#### Exercise task
Reproduce precisely the lines of the listing below, starting with the line that contains "What Blender Python" and stopping after the line that contains "scene.camera = cam"; include nothing else.

#### Information supplied
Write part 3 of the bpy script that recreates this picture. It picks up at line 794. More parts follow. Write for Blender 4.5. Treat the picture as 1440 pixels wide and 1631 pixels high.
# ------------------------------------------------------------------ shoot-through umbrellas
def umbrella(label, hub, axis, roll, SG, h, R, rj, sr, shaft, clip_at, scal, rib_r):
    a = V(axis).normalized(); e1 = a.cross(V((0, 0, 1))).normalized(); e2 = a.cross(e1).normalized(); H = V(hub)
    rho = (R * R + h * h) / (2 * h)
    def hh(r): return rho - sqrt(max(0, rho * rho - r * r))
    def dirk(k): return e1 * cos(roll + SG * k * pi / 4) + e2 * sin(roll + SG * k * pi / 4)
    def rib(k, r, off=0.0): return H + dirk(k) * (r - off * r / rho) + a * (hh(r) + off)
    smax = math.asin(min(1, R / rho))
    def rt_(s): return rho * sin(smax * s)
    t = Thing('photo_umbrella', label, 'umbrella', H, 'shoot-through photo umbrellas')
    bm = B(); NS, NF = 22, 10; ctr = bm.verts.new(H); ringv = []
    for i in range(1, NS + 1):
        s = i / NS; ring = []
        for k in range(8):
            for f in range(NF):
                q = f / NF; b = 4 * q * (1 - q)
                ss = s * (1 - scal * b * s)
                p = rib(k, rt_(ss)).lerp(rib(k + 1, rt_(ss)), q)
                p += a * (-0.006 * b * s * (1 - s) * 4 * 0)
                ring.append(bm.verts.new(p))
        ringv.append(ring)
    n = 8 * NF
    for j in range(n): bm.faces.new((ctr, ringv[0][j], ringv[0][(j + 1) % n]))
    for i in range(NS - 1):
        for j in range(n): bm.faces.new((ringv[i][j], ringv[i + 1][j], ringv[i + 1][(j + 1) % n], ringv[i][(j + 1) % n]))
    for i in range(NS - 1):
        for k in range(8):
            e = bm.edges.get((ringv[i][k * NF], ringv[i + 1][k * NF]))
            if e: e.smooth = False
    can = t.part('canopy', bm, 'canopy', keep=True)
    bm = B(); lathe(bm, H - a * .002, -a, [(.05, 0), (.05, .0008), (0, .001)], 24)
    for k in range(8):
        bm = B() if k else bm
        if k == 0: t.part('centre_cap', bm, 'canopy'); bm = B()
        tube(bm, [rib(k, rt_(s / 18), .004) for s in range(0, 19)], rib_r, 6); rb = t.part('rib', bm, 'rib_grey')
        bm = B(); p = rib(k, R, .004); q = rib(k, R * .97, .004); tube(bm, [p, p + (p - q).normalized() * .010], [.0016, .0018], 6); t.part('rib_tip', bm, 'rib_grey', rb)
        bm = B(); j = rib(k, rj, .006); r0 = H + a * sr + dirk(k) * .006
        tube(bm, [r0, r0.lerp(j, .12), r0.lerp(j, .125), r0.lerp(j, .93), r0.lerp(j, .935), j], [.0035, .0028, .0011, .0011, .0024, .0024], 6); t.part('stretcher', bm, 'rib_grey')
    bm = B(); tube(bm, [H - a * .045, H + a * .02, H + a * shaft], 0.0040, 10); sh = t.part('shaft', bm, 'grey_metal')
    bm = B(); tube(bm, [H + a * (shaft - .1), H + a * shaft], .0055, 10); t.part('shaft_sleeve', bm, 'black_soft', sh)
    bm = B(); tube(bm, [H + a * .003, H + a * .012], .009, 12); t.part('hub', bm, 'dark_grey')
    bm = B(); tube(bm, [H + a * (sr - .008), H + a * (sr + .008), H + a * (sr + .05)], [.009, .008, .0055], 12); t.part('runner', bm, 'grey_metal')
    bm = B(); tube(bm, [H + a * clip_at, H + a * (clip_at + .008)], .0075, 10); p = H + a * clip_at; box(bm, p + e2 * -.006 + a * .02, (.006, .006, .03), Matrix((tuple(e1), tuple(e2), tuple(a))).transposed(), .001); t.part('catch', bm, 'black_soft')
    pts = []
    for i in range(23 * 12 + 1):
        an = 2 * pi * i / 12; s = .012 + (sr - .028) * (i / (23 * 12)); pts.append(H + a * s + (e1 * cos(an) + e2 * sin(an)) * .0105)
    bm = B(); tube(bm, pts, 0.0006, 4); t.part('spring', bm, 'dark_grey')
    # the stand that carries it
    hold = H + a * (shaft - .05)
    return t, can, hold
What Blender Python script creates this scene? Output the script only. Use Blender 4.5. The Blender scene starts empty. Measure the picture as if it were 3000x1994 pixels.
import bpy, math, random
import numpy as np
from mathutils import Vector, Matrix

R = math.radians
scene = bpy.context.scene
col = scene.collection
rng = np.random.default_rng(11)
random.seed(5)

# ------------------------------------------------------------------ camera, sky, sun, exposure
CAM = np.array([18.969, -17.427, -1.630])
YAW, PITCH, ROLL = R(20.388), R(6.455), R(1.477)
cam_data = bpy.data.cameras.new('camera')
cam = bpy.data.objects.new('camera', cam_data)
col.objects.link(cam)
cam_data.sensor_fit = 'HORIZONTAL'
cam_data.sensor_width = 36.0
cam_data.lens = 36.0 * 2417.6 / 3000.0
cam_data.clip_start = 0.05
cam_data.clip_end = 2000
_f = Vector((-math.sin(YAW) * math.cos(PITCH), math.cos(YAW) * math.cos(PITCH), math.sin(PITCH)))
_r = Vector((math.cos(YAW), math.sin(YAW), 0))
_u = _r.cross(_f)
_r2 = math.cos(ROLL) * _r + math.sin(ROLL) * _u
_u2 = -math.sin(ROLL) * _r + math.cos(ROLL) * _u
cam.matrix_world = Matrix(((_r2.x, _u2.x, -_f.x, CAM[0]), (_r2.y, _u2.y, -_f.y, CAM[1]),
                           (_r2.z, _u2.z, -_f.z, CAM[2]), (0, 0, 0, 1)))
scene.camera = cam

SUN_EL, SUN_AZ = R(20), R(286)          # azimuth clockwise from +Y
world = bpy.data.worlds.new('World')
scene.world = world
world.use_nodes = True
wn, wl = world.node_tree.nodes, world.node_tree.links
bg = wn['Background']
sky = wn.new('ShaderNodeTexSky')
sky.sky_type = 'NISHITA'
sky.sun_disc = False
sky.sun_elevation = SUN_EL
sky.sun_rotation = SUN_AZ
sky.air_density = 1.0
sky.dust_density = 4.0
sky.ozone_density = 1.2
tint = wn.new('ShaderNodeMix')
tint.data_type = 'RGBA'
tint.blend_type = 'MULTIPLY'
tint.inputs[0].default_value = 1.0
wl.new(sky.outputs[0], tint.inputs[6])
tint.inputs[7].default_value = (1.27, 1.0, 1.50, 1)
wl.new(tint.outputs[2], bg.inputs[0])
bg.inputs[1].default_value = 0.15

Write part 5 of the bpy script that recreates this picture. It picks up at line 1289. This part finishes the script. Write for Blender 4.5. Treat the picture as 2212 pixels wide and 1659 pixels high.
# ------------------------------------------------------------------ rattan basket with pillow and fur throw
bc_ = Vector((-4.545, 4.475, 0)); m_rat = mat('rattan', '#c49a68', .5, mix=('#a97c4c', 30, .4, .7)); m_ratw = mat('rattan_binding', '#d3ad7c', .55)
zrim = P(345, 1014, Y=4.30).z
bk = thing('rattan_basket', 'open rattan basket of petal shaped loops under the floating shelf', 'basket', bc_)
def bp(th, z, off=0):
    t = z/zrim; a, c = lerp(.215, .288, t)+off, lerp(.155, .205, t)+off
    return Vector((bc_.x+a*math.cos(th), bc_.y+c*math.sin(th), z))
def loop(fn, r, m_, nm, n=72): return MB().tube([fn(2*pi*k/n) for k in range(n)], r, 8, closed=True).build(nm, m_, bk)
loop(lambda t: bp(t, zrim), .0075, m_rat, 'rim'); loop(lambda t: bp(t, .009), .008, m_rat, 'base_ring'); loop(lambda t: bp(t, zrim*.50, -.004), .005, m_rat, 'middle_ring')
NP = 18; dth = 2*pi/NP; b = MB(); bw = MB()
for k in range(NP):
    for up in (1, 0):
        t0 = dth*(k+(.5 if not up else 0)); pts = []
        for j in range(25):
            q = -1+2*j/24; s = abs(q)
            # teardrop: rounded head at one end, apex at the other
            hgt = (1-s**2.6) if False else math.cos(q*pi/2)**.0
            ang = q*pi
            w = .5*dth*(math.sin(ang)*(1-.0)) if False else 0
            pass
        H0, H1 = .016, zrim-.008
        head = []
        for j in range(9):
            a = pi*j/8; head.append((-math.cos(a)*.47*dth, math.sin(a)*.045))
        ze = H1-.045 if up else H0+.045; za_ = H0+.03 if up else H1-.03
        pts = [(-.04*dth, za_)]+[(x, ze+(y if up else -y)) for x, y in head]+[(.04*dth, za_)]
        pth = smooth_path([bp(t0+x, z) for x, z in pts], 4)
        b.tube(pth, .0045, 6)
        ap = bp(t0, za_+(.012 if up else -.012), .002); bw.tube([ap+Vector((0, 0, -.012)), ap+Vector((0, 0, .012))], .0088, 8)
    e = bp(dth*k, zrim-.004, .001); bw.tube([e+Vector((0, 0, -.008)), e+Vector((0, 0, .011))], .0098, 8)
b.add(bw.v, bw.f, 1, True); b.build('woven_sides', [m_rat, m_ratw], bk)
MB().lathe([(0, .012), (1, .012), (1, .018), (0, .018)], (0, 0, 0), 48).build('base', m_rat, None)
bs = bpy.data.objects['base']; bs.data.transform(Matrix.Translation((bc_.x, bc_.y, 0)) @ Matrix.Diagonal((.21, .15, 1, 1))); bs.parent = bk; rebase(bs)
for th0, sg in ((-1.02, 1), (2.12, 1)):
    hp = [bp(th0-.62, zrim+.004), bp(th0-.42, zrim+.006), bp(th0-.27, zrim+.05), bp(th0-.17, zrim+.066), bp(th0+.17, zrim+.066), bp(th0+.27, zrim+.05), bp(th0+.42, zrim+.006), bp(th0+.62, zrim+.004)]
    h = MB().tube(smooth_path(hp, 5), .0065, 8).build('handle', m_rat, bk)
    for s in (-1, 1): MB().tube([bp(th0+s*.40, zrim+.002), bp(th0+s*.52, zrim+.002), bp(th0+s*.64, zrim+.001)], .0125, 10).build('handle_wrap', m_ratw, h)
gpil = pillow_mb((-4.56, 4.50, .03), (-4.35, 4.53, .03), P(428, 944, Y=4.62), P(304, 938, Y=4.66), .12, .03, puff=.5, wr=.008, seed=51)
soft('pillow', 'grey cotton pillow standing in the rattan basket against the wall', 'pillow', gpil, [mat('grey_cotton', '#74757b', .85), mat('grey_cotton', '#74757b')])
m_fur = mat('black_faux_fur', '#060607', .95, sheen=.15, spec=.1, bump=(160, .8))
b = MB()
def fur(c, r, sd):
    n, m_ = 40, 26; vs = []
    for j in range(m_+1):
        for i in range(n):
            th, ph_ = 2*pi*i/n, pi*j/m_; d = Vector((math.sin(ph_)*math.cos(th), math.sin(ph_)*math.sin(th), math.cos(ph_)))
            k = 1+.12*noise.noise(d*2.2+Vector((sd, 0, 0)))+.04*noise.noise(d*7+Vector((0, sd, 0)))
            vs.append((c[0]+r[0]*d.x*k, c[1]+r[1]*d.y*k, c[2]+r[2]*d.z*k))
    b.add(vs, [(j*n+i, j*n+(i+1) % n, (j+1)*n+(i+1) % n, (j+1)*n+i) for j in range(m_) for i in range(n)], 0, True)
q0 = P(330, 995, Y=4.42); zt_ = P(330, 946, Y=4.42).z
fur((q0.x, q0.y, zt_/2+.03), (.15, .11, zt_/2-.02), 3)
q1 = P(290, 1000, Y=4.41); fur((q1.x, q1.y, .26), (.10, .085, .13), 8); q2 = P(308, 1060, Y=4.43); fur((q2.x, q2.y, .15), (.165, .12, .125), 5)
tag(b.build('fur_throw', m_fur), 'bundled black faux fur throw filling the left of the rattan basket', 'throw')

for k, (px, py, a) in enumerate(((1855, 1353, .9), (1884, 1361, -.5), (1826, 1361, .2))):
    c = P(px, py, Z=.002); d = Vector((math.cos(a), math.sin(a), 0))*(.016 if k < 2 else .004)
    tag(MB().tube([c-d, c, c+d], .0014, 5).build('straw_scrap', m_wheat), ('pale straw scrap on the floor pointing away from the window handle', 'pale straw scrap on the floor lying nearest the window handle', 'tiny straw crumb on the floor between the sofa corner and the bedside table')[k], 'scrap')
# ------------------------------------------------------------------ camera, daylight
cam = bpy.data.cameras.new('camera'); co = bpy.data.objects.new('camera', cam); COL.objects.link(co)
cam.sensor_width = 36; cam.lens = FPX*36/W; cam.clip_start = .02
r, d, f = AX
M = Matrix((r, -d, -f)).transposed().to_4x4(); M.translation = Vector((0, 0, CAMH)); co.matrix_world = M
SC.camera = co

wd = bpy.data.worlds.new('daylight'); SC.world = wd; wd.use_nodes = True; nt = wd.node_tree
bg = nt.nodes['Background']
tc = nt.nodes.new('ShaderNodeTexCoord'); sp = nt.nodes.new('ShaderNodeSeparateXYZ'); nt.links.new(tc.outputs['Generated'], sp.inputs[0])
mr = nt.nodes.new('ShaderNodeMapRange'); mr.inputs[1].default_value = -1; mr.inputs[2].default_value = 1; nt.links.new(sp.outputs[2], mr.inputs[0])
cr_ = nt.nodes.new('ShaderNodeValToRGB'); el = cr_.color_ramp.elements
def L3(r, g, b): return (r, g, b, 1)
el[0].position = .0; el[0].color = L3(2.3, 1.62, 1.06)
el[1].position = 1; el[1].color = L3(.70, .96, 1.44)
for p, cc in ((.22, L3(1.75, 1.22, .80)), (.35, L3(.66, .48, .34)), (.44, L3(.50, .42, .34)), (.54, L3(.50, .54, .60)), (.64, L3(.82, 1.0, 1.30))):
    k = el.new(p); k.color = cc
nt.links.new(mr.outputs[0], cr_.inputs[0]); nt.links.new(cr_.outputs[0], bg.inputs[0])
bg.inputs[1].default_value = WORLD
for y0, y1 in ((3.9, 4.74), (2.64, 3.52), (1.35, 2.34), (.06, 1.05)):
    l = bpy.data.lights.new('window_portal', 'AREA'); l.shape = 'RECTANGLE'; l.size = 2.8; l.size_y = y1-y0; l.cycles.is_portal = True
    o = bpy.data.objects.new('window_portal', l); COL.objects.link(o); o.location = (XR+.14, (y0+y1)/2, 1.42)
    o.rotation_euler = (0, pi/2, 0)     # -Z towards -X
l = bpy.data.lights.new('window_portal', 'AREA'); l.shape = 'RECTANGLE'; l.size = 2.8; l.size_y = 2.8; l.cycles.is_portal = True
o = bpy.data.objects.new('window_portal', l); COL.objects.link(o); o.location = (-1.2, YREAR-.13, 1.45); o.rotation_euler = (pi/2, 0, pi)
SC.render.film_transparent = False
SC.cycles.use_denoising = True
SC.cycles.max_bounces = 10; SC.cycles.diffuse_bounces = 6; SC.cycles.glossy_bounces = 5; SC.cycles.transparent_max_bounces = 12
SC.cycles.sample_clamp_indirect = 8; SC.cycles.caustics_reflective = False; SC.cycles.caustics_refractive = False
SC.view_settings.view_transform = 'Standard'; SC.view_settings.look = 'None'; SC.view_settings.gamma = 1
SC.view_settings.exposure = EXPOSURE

#### Finished task
What Blender Python script creates this scene? Output the script only. Use Blender 4.5. The Blender scene starts empty. Measure the picture as if it were 3000x1994 pixels.
import bpy, math, random
import numpy as np
from mathutils import Vector, Matrix

R = math.radians
scene = bpy.context.scene
col = scene.collection
rng = np.random.default_rng(11)
random.seed(5)

# ------------------------------------------------------------------ camera, sky, sun, exposure
CAM = np.array([18.969, -17.427, -1.630])
YAW, PITCH, ROLL = R(20.388), R(6.455), R(1.477)
cam_data = bpy.data.cameras.new('camera')
cam = bpy.data.objects.new('camera', cam_data)
col.objects.link(cam)
cam_data.sensor_fit = 'HORIZONTAL'
cam_data.sensor_width = 36.0
cam_data.lens = 36.0 * 2417.6 / 3000.0
cam_data.clip_start = 0.05
cam_data.clip_end = 2000
_f = Vector((-math.sin(YAW) * math.cos(PITCH), math.cos(YAW) * math.cos(PITCH), math.sin(PITCH)))
_r = Vector((math.cos(YAW), math.sin(YAW), 0))
_u = _r.cross(_f)
_r2 = math.cos(ROLL) * _r + math.sin(ROLL) * _u
_u2 = -math.sin(ROLL) * _r + math.cos(ROLL) * _u
cam.matrix_world = Matrix(((_r2.x, _u2.x, -_f.x, CAM[0]), (_r2.y, _u2.y, -_f.y, CAM[1]),
                           (_r2.z, _u2.z, -_f.z, CAM[2]), (0, 0, 0, 1)))
scene.camera = cam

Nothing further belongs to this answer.